日本から大谷翔平やイチローが輩出されたことの原因の少なくとも一部には、日本における野球人口が多いことが挙げられるでしょう。そして、日本からクリケットの名選手が生まれないのは、日本のクリケット人口が少ないからです。学校教育における古文漢文をやめてしまった場合、日本の古文漢文を必要とする学問(史学、文学など)の研究レベルは大幅に下がることとなるでしょう。
そもそも実用性が低い史学、文学はこの世には必要ない!というラディカルな意見もあるでしょうが、一般的にはある学問分野が極端に衰退するのは社会にとって望ましいことではないとされており、教育課程に古文漢文を残す大きな動機付けになっていると思います。

しかし、これは古文漢文を嫌う多くの学生にとっては知ったことではありません。「トップ層を育成する養分になるために古文漢文を勉強せよ」と言われて、苦手な古文漢文に取り組むモチベーションが上がるわけがないのです。
そこで、一般的には「個人にとっての必要性」という観点から、反論が試みられることが多いです。古文漢文を勉強すると、たとえば「日本文化への理解が深まって生活が豊かになる」とか「過去の文献に記載された誤りを読んで教訓にできる」とか、もっと卑近な例では「古文漢文の教養があるとモテる」とか…。しかし私はこれらはすべてまやかしだと思います。
私には、「受験に有利」という以外には、苦手な人が古文漢文がを学ぶ「個人にとっての必要性」は見出せません。よって、古文漢文が嫌いな人には「受験に必要なら我慢して勉強しよう。理不尽かもしれないがそうなっているから仕方ない」というしかないのだと思っています。

一方で、受験と関係なく古文的なものに触れようと思った際に、手に取るにはふさわしくない本が多すぎるという別の問題があると思います。
幸いにも学生時代に古文の授業や勉強を楽しいと思った人が、ちょっとイキって原文に手を出したものの注釈が少なかったために、苦手意識を持ってしまうということは多いのではないでしょうか。
個人的には、原文に触れたいと思った時には「新潮日本古典集成」一択としています。間違っても、岩波の「日本古典文学大系」を選んではなりません。または、昔の岩波文庫も最悪です。私の経験上、岩波系は注釈の親切さ、補足的に記されている現代語訳のわかりやすさが大幅に不足しているのです。「新潮日本古典集成」はこの点、初心者に優しい原文だと思います。(小学館の「日本古典文学全集」も読みやすいと聞くのですが、私はあまり読んだことがありません。)

新潮日本古典集成の「狭衣物語」冒頭。晩春を描く美しい書き出し。超親切な注釈です。

このあたりの、ガチの玄人志向な原文と、高校程度の古文の知識があればついていけるような原文の見分けがもっとつくようになれば、古文を読むのが好きな人が増える=「個人にとっての必要性」を見出す人が増えるようにも思うのですが…。

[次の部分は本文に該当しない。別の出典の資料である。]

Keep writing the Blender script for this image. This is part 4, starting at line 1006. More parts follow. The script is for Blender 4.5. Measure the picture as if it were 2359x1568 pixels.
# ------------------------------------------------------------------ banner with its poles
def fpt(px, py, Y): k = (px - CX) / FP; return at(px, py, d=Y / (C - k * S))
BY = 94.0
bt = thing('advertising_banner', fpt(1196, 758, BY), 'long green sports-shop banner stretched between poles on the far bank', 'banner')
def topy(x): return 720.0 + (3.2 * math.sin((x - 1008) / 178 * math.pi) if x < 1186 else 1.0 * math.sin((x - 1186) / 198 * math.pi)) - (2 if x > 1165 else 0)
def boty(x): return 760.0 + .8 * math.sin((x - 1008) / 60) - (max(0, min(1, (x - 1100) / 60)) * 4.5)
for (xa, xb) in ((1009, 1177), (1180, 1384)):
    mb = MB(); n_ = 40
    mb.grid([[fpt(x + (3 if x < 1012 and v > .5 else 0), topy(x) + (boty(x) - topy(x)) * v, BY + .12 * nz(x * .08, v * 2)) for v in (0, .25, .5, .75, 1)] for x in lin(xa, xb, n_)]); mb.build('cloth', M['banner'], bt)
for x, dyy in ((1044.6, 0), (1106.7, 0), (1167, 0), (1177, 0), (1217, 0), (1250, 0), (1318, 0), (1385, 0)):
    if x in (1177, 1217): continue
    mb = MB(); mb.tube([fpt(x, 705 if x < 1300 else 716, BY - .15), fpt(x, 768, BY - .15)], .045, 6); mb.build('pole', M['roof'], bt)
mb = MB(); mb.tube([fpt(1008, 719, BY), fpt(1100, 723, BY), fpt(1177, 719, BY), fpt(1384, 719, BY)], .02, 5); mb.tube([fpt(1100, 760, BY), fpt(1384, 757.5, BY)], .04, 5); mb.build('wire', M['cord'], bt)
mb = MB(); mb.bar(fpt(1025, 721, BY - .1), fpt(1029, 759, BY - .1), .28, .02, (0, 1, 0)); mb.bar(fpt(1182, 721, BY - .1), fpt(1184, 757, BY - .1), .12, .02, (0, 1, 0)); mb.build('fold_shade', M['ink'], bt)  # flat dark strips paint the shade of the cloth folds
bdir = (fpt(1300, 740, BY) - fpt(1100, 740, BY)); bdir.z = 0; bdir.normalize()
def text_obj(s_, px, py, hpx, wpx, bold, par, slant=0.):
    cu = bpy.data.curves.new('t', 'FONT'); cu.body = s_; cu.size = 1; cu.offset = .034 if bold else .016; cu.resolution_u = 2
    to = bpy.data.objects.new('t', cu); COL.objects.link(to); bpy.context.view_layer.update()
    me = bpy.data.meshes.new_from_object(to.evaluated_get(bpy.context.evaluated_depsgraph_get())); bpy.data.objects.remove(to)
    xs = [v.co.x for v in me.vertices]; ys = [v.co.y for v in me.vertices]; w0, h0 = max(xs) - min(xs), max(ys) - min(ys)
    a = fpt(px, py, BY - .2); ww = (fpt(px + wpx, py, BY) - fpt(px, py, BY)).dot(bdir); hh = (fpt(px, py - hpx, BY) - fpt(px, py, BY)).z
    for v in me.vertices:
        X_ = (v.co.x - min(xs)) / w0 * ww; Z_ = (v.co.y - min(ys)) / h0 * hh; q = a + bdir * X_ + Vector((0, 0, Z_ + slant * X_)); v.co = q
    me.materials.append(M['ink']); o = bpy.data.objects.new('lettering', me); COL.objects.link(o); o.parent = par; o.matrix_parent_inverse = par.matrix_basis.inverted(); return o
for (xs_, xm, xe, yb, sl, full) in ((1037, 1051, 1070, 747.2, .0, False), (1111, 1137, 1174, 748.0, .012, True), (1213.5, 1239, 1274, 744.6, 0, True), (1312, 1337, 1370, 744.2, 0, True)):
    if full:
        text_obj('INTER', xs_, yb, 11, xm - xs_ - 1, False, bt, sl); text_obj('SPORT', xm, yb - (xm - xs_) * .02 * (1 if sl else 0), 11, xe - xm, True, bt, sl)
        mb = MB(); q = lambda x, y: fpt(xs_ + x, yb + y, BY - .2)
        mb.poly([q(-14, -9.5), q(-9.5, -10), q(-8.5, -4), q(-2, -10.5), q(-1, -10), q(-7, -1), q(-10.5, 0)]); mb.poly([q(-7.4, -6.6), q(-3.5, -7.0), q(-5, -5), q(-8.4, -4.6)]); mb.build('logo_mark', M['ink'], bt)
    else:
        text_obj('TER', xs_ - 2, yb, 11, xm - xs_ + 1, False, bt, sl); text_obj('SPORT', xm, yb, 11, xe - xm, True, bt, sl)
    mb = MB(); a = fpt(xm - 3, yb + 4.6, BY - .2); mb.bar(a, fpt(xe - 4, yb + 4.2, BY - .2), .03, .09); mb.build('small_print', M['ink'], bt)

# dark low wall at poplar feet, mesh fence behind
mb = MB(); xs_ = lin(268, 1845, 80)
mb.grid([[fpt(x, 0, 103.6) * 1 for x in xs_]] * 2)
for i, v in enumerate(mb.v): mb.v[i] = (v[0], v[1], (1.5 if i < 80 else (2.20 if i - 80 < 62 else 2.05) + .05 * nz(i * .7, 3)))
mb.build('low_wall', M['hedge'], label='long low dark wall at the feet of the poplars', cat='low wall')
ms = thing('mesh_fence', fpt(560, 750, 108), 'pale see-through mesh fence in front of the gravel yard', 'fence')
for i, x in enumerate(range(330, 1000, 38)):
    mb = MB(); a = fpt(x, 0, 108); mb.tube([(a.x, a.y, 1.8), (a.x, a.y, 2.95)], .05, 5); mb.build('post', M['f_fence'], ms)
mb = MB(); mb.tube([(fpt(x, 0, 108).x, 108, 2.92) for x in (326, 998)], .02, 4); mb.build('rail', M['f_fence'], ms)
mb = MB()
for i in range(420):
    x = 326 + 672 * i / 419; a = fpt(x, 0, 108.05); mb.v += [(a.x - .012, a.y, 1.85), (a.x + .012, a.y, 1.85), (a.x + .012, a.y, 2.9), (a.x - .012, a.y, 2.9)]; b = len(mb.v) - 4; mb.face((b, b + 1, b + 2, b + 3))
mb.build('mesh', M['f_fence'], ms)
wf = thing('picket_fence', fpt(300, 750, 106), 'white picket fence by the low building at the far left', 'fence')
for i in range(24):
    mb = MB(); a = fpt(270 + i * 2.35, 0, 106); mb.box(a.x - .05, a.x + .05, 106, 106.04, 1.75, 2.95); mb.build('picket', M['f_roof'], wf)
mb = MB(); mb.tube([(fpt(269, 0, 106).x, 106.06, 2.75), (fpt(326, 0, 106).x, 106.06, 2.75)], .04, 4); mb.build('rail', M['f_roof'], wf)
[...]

それはそうと、有名な作品には派生作品も多く発表されています。源氏物語ですと古くは後日談を書いた「山路の露」(鎌倉時代)や足利義政の息子を光源氏になずらえた「田舎源氏」(江戸時代)、最近では「あさきゆめみし」をはじめとしていくらでも作品をあげることができます。

個人的に好きなのは、まさに今連載中の「神作家・紫式部のありえない日々」です。

紫式部の源氏物語執筆は同人活動であったという設定。そして、同人活動にはつきものの二次創作ネタもあったりします。

個人的には「落窪物語」の帯刀×少将18禁が気になりますが、こういう漫画を通じて古文漢文を学ぶ「個人にとっての必要性」を見出す人もいるのかもしれない…と思ったりもします。